Because opting out has become so normalized, some players can opt out of the Cotton Bowl and not have it impact them negatively. Others on the fence can use it as a showcase for the NFL.

Or even the transfer portal.

But no matter who remains, the goal is going to be the same for everyone — win the game.

“I think guys know that they want to have something to show for the season, Day said. “But also to have an opportunity to continue to put your good games out there.”

The Cotton Bowl is going to be an opportunity for younger players to not only impact the 2023 season, but show that they can be counted on in 2024.

That will be certainly be the case for redshirt freshman quarterback Devin Brown and true freshman quarterback Lincoln Kienholz.

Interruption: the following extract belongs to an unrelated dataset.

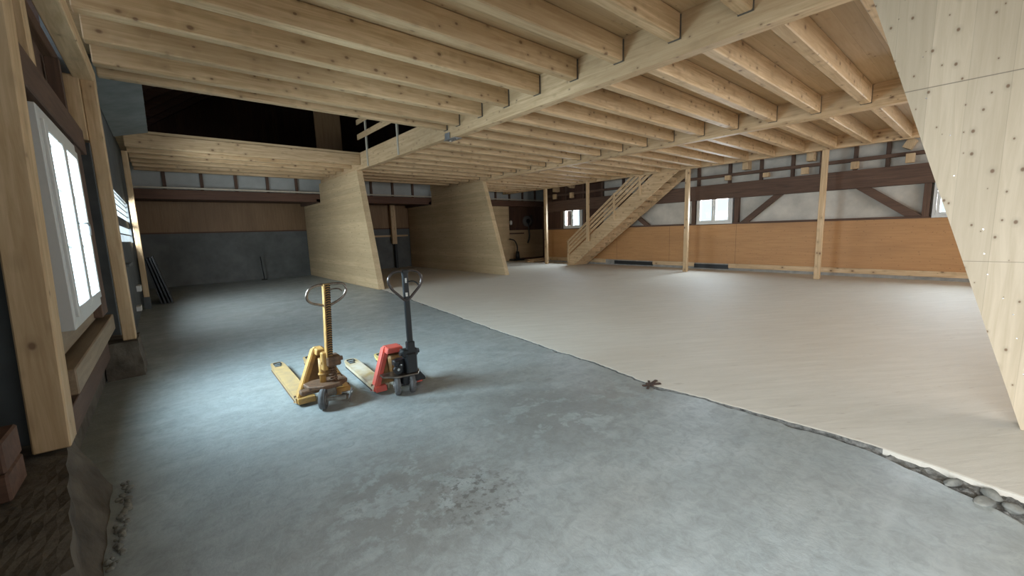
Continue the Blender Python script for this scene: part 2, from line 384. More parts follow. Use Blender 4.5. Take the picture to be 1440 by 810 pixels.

Kienholz may get more reps in these bowl practices than he got all year long once the season started.

And Kienholz won’t be alone. Bowl practices have always been a place for young players to grow. The veterans get a break and a chance to heal, and the young players get reps in practice — and do so as more experienced players than they were in fall camp.

Even though bowl games may not carry the same kind of weight they used to, coaches and players still get plenty out of them. Which is why the focus can be on this year and next year for the Buckeyes this month.

“We had the situation a couple of years ago in the Rose Bowl and it did build some momentum into the next year,” Day said. “We always want to be playing for a championship this time of year, but we’re going to finish things and do things the right way. And like you said, bowl practice is an opportunity for some of the younger guys to get out there, almost like a spring practice to continue to develop some of those guys, but we’ll finish this thing the right way.”